Just as we get settled into the Rushdie groove, however, the story veers in another direction that gives us a more traditional comic book influence, science fiction. The idea of a fuel that can replace oil and technology that's five hundred years old is the kind of thing we might see in one of DC's main universe books. But I think the biggest reveal is on the last page, where we see that this story is going to involve more than a few genres as it goes along.

That's what gives Air the nod for me. Wilson and Perker are listed as co-creators, so I don't know how much each contributed. However, the way in which they've merged several genres into one story--action film, Rushdie, Steampunk, alternative history, to name a few--that doesn't feel like it's a patchwork quilt. There's just enough grounding the story to keep it going without flying into a thousand directions. That's a dangerous path to tread, however, and I wonder if they can keep up that angle without getting spread too thin.

The only weakness I feel the book has is Blythe herself. She's the linchpin, but is very weak. She has no interesting quirk or strong personality. While I wanted to know what happened to the mysterious Zayn and was intrigued by the Dick Chaney-looking villain Benjamin. Blythe's boss is cool and no-nonsense, and even her landlady has her charms. I found myself caring about them far more than I did about her, and that's a problem. I hope that Blythe grows in the rest of the stories and that there is more to her than dreaming and just barely staying out of trouble. It takes more than that to hold my interest in a character.

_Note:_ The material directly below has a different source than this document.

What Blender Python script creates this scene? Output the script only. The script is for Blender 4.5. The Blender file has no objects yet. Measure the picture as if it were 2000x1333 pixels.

M.K. Perker's art is very Vertigo house style. There's not a lot of fluid movement going on, and scenes that should be dramatic come off a bit too pedestrian for my taste as a result. When Zayn is going to be tortured, he's not writhing in pain, he's just standing. Bythe is about to be knocked off a building, but we see it in long shot, too far away to care. I feel like a lot of the camera angle choices could have been stronger to help give the story an edge. (That doesn't mean upping the gore, by the way.)

I did like some of the design choices, such as when Blythe stands on a panel and talks to a god who lives inside the borders. Perker's covers are also really good and tell the interior story without revealing too much. Overall, however, I don't think his (her?) art added much to the story. If I read comics for the art, I think I'd come away disappointed.

I have to give Vertigo points for this one, even if it has some flaws. It's definitely different from most of the titles I've read from them. Blythe, the main character, doesn't take her top off to the reader even once, despite several bedroom scenes. There's violence, but it's not gratuitous. This is a non-code story, certainly, but that doesn't mean Wilson and Parker use that freedom to give us pages of gore or cheap thrills. Instead, we get a compelling story.

I often feel like Vertigo thinks edgy must equal naked breasts and splayed entails, so it was nice to see them publish something that--at least in this first volume--doesn't fall into those traps. (It's not that I don't like the other stories, mind you, it's just that I think I'd like them better if they were a bit less gratuitous with the imagery.)

Air has a really interesting story, and I can recommend it for those who who enjoy reading a cool concept and seeing where it leads. However, if you like strong characters, I don't think you'll find them here, and that was a real problem for me. I liked Air enough to keep reading it, but I don't think it would appeal to everyone. The nice thing is that Vertigo prices their first trades at $10, giving you an inexpensive way to see if you might want to take the plunge. Reading Air is probably a leap of faith, but if you like magical realism or steampunk, I'd say give it a try. Just make sure you bring a parachute.